• [TASK]: Reproduce nothing but the lines from the start of the material through the line that includes "dark=.3, rough=.6, coat=0)", both ends included, and omit every picture.
++++
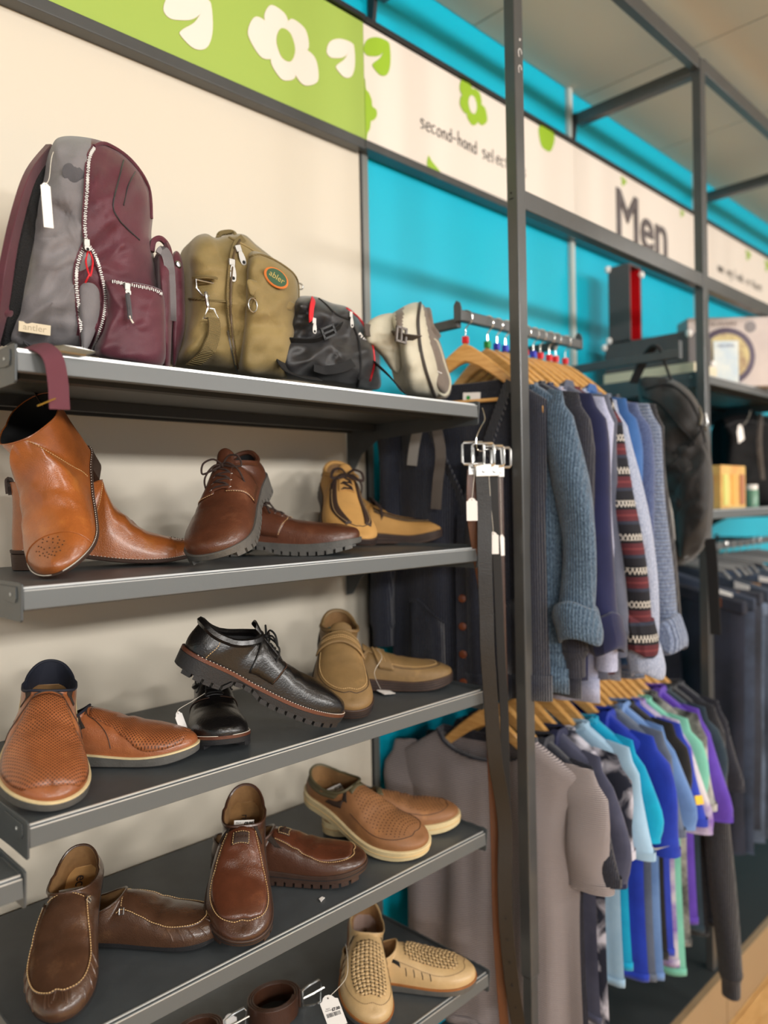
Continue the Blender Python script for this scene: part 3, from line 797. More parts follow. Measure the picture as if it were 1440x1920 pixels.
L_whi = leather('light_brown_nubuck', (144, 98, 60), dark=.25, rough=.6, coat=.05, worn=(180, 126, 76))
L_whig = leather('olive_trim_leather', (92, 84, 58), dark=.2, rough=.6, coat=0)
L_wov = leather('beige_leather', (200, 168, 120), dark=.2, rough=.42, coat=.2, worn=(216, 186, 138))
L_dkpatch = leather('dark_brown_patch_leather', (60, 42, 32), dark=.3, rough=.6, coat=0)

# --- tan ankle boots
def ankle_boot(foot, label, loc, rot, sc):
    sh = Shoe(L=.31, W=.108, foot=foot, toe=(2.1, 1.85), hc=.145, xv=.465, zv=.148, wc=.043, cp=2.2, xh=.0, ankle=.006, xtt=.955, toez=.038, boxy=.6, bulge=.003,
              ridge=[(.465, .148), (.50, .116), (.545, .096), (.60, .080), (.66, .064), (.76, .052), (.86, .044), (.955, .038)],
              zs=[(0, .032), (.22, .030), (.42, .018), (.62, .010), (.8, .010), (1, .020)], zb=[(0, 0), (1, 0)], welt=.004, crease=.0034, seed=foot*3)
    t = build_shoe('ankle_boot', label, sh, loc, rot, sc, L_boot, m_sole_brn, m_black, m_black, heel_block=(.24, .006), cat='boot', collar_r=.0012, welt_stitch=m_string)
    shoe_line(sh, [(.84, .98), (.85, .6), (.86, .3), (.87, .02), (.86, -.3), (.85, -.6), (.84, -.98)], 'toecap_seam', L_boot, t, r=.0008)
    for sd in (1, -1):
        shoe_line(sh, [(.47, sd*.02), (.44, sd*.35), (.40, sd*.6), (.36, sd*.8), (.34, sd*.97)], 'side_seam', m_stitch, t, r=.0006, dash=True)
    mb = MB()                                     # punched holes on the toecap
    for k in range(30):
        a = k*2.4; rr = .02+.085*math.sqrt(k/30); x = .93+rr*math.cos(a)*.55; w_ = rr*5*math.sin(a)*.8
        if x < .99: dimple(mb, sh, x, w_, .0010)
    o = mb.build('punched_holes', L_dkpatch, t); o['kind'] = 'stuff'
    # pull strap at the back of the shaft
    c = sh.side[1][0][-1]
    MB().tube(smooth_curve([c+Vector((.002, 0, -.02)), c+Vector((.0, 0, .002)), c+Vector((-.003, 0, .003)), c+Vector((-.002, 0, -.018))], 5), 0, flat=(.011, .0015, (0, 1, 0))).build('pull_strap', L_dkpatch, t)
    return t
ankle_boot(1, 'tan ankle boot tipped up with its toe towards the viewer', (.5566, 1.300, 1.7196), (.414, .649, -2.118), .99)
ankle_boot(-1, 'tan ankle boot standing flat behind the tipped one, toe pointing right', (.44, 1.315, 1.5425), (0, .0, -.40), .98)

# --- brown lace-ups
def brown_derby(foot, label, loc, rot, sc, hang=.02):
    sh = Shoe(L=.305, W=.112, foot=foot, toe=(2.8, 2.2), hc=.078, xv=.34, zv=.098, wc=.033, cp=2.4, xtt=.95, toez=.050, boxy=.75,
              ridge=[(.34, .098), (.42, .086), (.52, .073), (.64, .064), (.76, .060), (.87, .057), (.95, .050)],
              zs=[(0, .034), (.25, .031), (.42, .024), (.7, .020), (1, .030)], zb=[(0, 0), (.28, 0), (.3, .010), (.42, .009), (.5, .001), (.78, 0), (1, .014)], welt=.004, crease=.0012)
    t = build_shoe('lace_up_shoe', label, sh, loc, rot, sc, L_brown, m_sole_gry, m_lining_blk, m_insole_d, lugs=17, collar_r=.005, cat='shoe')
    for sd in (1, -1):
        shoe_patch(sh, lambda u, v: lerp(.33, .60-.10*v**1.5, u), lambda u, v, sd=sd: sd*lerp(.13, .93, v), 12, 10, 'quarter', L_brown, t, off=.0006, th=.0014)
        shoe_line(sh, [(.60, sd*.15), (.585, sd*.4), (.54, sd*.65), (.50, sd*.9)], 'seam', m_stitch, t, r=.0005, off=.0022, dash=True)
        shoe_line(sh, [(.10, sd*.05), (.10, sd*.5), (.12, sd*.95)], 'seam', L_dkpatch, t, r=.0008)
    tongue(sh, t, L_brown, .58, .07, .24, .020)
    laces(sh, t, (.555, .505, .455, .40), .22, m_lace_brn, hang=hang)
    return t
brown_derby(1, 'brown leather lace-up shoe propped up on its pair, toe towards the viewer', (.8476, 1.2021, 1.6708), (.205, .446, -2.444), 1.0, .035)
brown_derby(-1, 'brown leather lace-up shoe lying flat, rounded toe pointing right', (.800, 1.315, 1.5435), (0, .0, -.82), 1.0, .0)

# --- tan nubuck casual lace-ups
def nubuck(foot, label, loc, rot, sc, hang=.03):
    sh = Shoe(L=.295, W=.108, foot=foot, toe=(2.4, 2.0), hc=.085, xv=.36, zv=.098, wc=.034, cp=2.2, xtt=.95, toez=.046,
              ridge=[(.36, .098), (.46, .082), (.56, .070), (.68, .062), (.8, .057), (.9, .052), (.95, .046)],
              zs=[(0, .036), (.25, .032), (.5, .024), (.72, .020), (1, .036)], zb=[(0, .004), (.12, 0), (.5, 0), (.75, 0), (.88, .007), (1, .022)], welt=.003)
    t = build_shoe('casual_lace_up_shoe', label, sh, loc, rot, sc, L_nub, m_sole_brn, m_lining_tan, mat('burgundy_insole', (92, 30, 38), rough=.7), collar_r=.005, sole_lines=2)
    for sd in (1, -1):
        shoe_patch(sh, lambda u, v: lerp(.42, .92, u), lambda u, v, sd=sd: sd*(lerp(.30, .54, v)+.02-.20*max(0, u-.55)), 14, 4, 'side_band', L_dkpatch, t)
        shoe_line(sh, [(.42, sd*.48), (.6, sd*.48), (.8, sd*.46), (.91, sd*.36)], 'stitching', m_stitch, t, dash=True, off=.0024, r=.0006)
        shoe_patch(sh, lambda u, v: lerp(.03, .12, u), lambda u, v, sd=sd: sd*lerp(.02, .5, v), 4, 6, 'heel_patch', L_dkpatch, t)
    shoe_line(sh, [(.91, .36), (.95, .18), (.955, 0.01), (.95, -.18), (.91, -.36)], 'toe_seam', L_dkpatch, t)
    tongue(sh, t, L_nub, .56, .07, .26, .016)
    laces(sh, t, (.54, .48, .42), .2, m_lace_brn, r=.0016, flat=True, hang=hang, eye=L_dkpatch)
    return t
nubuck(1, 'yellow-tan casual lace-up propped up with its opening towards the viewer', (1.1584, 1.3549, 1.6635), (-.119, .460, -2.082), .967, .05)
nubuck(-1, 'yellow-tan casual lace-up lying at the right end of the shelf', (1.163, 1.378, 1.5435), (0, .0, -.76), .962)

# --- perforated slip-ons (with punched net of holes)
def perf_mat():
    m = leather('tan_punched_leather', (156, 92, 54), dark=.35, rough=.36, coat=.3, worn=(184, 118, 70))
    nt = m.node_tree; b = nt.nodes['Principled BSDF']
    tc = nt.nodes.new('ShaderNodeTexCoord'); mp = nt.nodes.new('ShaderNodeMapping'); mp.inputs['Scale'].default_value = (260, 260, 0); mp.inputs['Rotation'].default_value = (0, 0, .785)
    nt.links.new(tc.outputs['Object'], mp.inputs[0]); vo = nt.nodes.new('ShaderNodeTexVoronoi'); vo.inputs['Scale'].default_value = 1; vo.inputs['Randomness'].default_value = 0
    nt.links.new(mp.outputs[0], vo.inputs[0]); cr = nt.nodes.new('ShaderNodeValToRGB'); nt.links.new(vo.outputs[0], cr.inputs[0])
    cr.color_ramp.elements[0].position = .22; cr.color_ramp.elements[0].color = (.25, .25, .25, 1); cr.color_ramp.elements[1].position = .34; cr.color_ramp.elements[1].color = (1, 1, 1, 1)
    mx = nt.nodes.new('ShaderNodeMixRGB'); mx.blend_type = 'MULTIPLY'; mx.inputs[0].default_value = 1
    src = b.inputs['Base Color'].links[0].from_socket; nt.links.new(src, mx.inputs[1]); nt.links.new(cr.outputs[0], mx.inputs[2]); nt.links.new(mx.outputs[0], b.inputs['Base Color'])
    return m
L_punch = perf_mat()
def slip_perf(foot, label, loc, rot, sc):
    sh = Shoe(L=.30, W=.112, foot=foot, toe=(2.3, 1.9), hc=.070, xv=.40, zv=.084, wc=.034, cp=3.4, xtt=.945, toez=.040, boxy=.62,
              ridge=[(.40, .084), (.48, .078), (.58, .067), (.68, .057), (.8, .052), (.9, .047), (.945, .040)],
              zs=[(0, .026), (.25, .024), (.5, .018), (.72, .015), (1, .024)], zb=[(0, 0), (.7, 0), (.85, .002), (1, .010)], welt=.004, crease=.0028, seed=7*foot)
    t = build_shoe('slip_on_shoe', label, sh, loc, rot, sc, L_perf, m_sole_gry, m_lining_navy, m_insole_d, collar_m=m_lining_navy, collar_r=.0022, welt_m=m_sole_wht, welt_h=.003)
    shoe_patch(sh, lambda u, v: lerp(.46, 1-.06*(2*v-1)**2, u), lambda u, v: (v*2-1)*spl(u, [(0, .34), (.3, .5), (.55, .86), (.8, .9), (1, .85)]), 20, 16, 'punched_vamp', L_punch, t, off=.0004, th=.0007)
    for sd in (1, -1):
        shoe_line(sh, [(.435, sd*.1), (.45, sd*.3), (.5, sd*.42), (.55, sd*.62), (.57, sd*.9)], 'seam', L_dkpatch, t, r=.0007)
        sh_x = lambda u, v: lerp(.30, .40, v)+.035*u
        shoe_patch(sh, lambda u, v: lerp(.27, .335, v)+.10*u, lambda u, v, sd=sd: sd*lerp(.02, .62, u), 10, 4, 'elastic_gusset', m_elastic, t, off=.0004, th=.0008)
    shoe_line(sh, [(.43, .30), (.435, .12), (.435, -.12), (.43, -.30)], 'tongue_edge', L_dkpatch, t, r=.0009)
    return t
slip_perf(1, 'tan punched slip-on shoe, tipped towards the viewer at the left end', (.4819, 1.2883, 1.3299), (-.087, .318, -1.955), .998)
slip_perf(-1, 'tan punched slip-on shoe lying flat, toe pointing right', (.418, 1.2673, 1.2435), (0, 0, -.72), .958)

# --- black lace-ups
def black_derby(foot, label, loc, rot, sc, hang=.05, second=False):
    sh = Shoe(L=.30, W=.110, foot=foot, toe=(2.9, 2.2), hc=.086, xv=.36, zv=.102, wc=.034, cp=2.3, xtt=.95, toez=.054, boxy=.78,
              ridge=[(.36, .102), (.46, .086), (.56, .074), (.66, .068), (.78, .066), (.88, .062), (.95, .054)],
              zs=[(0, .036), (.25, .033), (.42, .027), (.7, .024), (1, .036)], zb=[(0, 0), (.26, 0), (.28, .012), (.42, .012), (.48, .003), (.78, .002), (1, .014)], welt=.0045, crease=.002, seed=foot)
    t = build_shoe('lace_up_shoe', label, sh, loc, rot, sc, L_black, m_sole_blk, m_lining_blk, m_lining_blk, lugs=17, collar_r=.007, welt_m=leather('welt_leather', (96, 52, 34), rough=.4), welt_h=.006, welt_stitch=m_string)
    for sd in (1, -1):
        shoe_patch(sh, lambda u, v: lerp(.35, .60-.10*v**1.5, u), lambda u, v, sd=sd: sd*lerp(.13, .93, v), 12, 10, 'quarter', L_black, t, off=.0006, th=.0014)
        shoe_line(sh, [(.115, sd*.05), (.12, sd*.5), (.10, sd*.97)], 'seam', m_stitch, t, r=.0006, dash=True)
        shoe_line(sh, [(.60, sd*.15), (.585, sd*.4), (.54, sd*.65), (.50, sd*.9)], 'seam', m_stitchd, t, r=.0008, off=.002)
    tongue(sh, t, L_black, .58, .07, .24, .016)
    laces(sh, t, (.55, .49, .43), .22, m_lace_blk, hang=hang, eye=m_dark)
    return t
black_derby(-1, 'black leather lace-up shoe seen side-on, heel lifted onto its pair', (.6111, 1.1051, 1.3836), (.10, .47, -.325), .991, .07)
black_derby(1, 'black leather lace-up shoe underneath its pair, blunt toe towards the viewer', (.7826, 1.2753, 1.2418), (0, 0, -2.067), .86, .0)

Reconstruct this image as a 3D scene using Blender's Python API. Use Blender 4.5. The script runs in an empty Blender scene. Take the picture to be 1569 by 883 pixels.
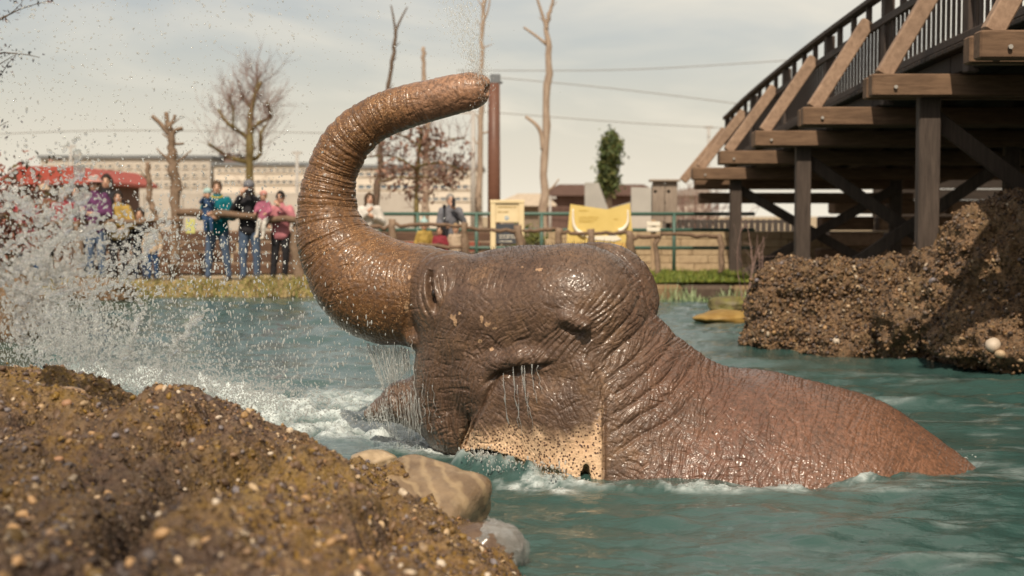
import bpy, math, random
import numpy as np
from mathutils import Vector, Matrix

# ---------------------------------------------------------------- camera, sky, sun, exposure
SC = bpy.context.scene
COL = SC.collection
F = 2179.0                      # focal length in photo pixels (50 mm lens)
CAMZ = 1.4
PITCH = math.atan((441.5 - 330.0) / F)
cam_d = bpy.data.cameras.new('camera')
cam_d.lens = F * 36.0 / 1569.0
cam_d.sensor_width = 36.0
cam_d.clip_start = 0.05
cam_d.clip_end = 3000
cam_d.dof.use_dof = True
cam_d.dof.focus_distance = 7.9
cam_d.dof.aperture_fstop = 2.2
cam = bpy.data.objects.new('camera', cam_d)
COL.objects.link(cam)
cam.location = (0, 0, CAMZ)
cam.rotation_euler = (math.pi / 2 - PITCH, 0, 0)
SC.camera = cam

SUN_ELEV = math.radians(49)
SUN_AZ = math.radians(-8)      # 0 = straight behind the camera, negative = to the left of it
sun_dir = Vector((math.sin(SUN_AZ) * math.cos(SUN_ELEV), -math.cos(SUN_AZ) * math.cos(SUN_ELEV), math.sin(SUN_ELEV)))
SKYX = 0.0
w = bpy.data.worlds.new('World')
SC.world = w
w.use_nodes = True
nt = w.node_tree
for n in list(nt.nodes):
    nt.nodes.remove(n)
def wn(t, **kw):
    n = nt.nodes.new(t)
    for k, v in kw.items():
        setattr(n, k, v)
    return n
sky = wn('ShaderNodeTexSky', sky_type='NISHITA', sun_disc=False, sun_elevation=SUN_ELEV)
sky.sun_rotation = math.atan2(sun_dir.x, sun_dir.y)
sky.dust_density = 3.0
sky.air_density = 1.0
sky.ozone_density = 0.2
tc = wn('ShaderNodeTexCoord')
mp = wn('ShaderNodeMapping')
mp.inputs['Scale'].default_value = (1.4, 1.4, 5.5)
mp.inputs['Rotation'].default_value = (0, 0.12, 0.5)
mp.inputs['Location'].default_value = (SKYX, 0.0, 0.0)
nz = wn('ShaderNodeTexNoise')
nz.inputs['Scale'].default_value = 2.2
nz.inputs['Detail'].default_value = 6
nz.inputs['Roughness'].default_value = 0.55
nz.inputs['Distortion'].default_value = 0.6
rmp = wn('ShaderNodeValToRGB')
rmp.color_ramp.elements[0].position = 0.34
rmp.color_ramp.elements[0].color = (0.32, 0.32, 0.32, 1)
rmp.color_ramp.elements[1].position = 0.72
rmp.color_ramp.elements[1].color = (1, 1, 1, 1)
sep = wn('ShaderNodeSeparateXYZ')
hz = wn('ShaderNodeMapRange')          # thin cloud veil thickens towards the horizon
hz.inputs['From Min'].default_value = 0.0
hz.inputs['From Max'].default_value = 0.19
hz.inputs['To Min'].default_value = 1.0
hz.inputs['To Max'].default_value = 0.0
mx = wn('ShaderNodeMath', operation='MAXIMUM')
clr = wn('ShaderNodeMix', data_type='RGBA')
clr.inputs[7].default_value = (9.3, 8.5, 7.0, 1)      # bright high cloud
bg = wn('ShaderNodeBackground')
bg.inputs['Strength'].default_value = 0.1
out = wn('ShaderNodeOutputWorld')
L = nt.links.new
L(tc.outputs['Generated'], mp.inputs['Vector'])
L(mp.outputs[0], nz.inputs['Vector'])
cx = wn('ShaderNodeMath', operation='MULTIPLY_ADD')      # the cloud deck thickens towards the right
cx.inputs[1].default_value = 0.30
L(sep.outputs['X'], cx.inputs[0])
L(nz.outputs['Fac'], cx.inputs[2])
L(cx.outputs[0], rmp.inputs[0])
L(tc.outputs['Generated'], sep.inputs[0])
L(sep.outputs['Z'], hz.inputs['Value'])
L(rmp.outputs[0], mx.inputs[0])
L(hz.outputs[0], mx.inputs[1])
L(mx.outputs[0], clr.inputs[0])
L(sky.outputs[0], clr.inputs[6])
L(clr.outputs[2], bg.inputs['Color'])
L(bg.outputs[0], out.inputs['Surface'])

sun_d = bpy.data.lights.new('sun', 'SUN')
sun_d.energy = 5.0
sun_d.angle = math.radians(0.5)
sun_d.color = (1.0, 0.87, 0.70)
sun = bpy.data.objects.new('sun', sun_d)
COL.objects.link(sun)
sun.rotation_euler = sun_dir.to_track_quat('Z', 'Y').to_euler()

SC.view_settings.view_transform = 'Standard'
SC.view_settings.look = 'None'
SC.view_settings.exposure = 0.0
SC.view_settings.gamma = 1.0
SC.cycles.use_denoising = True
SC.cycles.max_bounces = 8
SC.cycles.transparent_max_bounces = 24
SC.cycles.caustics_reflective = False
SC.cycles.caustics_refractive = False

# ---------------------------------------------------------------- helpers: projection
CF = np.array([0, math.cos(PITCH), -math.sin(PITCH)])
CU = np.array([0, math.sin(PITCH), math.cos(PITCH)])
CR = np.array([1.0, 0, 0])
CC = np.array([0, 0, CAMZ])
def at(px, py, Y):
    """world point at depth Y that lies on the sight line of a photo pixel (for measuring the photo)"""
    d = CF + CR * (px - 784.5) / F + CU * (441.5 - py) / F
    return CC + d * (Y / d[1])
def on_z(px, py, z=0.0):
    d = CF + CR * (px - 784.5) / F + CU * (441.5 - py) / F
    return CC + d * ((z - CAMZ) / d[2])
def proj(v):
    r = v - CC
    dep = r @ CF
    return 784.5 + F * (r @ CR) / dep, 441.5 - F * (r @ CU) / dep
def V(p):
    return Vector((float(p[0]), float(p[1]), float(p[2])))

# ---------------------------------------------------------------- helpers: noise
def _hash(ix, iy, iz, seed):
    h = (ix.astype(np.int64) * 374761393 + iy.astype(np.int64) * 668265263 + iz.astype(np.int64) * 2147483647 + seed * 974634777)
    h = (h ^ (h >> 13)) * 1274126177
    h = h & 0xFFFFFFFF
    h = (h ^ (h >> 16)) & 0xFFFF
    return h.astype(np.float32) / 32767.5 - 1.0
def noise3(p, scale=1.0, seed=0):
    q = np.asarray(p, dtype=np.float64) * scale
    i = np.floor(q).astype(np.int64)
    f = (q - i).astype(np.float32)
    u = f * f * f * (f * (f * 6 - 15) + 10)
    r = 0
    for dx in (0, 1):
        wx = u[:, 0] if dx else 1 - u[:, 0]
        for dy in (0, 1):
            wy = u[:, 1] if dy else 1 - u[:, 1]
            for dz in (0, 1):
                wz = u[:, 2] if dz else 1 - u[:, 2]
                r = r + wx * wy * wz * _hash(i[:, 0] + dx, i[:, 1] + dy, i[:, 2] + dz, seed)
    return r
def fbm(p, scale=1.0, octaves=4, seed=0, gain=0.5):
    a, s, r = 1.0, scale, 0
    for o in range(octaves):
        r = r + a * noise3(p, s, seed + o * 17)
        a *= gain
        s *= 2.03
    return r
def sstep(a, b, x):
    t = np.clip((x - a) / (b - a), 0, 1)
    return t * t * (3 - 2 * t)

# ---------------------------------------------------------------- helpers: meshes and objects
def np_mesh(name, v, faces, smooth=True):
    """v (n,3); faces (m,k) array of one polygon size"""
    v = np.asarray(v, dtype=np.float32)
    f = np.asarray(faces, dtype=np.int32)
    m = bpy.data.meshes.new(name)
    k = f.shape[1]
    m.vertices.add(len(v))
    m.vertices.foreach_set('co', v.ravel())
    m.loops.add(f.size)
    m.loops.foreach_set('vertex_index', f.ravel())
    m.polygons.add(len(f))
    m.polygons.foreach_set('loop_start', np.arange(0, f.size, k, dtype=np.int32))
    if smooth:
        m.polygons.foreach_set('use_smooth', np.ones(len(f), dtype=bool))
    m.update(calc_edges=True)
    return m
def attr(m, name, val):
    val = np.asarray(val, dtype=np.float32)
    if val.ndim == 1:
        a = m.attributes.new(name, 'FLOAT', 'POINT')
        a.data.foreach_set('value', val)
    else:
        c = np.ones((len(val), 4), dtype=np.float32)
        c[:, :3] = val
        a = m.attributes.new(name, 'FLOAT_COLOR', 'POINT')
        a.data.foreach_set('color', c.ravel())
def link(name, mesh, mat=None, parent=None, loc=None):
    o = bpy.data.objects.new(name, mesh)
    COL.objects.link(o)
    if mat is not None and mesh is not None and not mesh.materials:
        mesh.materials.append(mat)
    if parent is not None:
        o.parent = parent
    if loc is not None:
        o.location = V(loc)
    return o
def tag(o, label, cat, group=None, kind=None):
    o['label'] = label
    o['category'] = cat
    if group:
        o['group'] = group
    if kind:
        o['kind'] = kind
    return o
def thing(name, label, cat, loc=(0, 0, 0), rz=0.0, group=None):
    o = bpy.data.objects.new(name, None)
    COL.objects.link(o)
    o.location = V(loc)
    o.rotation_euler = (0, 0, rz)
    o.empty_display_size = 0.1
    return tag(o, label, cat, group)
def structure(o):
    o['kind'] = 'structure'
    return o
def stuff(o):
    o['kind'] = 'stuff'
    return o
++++
• [ANSWER TO THE TASK]:
Continue the Blender Python script for this scene: part 3, from line 797. More parts follow. Measure the picture as if it were 1440x1920 pixels.
L_whi = leather('light_brown_nubuck', (144, 98, 60), dark=.25, rough=.6, coat=.05, worn=(180, 126, 76))
L_whig = leather('olive_trim_leather', (92, 84, 58), dark=.2, rough=.6, coat=0)
L_wov = leather('beige_leather', (200, 168, 120), dark=.2, rough=.42, coat=.2, worn=(216, 186, 138))
L_dkpatch = leather('dark_brown_patch_leather', (60, 42, 32), dark=.3, rough=.6, coat=0)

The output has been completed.